Shaw commented in 1914: “I do not know anything more ridiculous than the refusal of some newspapers to print the word bloody, which is in common use by four fifths of the English nation.”
I thought about Shaw when I watched a television commercial wherein the contentious word was used.
A car driver in the commercial commented “bloody caravans” as he was stuck behind one. A boy in the back seat then repeated “bloody caravans”. Obviously there were complaints, because later versions have the driver say simply “caravanners” and the boy repeat “caravanners”.
My big dictionary recorded the use of the word in the year 1000. Shakespeare used it and Dickens used it a couple of hundred years later. The word had two uses, one involving the use of blood, and the other as an intensifier.
Tourism Australia had a campaign with model Lara Bingle asking “where the bloody hell are you?”. It was one of our more unforgettable campaigns.
The Bulletin in 1904, described the word as “the Australian adjective”. The word was considered respectable in Britain until about 1750. Then it was considered profane.
In the 20th century it was seen as nothing more than an intensifier, i.e. “it’s bloody hot” or “it’s bloody cold”.

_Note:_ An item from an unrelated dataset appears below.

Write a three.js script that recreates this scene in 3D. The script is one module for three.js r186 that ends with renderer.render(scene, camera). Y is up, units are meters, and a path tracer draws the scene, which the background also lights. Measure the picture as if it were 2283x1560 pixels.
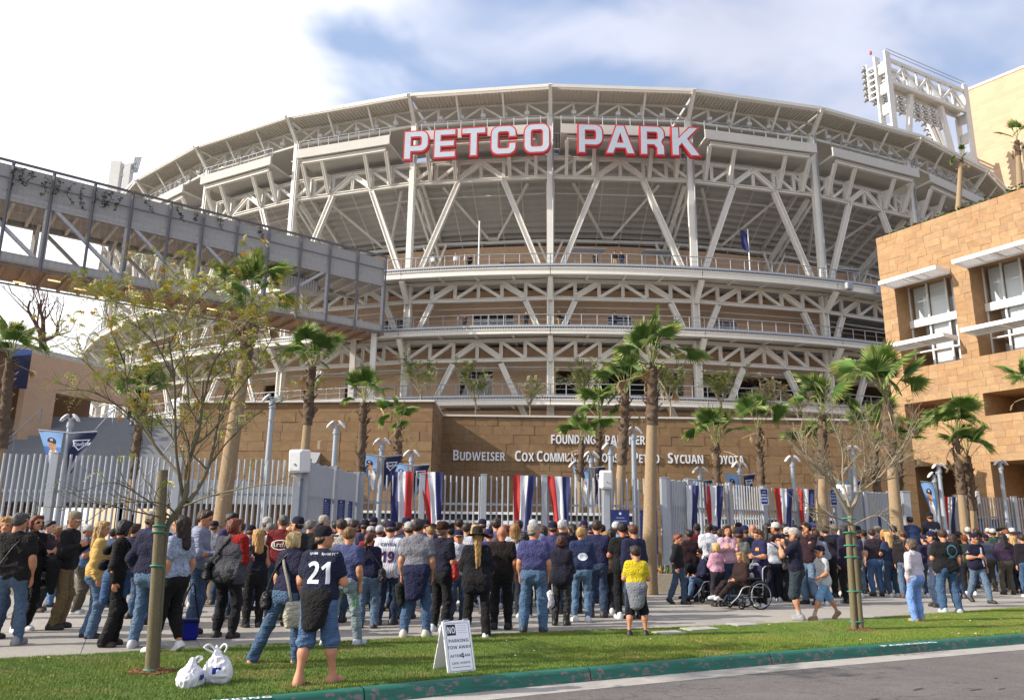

It is now used mostly in Australia and New Zealand and surprisingly little used in America. Americans seem to use it only when making fun of the British.
Many people have tried to describe where the word comes from. Some say it came from the Dutch bloote.
In the 1940s, an Australian divorce court judge held the word bloody was so entrenched in the Australian language it was no longer regarded as swearing.